Sites tend to want to pursue the exciting and fun things and forget many of the foundational elements that support the shiny stuff.  For example a site will purchase technology in the form of software or predictive tools before developing work flow process. Without understanding the work management process you don't have the data needed for the software to analyze nor the ability to execute the work identified with the predictive tools. This just leads to the exciting new tools being underutilized and then eventually put on a shelf to gather dust.
When you are looking at your initiative and planning your strategy, take a look at what is required to support the pieces that you desire. Be honest about your maturity in these support elements and build your base before your tower. Towers are great to look at and show others but foundations are where a smart man spends his time.
Some of the common issues I see include:

  1. Scheduling work without planning first.

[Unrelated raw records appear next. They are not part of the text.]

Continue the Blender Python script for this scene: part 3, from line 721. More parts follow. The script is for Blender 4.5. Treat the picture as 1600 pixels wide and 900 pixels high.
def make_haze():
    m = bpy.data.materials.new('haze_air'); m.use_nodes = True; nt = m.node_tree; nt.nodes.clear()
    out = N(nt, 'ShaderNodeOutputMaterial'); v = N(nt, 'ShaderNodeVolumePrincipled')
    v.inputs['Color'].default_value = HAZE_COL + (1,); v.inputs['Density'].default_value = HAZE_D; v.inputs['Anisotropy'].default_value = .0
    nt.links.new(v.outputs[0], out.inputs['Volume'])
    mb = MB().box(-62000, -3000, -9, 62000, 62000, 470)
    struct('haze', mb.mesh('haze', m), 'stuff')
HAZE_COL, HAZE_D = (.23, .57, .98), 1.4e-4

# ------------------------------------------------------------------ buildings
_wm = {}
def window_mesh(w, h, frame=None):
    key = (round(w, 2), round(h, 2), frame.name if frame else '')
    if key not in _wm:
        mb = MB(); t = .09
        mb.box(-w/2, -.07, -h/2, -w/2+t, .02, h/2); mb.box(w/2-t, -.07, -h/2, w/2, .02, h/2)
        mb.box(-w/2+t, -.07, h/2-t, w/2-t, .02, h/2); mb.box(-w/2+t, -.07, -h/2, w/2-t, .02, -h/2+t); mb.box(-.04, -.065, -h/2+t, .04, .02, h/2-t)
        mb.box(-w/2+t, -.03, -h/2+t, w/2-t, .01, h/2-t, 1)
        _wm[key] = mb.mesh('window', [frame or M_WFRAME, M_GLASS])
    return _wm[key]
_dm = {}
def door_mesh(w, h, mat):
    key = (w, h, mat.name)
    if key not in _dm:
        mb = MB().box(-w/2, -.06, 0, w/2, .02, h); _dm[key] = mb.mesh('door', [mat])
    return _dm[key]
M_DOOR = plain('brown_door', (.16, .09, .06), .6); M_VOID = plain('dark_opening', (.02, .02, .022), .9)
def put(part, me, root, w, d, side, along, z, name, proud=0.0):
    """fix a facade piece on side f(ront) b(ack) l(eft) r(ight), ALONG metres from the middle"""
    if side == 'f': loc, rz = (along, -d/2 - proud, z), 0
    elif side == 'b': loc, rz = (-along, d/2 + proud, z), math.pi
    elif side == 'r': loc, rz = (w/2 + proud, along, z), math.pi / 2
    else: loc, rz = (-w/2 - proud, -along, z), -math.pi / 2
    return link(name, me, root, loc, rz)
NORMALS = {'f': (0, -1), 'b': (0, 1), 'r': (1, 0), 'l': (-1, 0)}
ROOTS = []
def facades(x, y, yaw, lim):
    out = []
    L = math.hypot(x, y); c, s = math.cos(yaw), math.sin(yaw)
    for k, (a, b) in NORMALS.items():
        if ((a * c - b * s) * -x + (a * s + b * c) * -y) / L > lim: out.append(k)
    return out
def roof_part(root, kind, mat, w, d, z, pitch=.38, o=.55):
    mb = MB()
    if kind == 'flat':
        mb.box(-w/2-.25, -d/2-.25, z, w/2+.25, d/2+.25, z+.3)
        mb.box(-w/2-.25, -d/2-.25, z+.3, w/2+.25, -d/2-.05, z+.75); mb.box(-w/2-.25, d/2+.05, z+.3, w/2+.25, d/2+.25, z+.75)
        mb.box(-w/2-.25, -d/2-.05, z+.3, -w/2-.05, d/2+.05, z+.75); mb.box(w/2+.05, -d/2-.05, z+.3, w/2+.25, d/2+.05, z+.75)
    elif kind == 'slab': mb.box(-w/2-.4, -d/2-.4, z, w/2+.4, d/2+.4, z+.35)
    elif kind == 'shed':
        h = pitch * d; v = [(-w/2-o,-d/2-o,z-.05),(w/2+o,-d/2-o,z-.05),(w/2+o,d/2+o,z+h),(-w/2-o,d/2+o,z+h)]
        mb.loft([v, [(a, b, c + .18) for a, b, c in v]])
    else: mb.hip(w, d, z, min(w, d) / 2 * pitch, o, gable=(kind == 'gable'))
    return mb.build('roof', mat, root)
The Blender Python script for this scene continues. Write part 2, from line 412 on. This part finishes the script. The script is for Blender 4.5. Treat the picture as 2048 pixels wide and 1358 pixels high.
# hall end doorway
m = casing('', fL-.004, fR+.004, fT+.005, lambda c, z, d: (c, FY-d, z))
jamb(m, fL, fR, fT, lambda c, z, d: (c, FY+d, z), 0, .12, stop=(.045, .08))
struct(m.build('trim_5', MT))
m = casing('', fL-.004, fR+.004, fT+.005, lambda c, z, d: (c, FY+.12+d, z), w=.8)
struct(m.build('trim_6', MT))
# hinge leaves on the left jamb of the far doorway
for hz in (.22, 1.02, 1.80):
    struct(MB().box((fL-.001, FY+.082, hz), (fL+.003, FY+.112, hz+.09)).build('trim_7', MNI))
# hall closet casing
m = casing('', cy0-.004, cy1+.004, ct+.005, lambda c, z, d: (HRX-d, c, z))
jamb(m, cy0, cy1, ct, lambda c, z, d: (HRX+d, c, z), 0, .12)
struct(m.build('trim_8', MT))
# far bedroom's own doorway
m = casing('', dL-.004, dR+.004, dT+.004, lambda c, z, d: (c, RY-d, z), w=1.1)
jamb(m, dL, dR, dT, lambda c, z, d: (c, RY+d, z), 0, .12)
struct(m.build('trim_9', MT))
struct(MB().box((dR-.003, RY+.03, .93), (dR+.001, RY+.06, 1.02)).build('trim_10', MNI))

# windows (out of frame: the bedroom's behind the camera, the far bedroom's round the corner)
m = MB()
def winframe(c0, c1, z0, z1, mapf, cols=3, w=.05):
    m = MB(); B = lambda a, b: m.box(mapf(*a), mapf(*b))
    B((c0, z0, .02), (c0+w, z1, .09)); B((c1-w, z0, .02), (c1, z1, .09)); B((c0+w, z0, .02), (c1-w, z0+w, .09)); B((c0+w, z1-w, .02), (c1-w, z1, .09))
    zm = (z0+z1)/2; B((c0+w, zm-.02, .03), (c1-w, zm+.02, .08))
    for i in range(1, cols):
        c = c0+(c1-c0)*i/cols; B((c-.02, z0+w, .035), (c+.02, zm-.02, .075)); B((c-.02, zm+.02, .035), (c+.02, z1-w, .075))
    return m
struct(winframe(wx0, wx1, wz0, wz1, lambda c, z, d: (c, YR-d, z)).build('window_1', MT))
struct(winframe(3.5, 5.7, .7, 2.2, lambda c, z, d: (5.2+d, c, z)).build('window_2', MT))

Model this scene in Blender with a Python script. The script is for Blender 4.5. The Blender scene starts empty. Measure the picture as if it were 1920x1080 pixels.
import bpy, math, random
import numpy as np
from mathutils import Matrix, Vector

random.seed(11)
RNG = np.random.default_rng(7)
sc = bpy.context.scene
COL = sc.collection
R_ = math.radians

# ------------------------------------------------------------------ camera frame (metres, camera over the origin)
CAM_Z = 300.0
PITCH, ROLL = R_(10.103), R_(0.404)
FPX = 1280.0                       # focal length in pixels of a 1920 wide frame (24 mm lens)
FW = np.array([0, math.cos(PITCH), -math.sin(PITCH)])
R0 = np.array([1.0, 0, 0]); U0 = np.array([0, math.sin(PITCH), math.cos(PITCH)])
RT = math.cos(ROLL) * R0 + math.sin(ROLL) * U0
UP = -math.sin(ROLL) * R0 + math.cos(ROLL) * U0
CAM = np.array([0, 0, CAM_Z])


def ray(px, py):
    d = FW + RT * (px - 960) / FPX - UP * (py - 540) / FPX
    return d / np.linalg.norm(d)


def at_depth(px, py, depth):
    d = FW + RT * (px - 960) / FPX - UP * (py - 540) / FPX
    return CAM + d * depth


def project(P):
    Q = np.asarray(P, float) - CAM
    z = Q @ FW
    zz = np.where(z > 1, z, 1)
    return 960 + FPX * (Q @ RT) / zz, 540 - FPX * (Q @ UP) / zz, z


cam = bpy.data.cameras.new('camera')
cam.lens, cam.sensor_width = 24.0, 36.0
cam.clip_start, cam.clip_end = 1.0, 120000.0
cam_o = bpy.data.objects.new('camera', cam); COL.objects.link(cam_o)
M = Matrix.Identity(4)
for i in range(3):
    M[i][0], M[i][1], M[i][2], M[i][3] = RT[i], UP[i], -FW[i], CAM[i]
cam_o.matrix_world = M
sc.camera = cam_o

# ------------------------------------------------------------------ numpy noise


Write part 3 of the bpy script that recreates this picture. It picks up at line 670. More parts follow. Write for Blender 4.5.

How can you have an accurate schedule when you have not had a planner break down the job into small enough parts to accurately estimate time required?
  2. Predictive tools applied without work process to execute the findings prior to point F on the P-F curve.
  3. Software such as EAM and CMMS without standard work process to make them work.
  4. Software for engineering analysis without data from FRACAS or failure coding to input for analysis. 
  5. Initiatives like lean and six sigma applied before with maintenance induced variation and waste is reduced. 
  6. Reliability engineering tools applied before maintenance engineering tools. When you have a pure reliability engineer working on the future in a fully reactive facility it becomes a lot like rearrange the deck chairs on the Titanic. You need the maintenance engineer to introduce procedures, precision maintenance and failure mode based maintenance to stop the the sinking and then we can focus on the next cruise. 
If you want to keep the gremlins out of your improvement strategy then focus on the processes first then apply the tools, software and shiny stuff.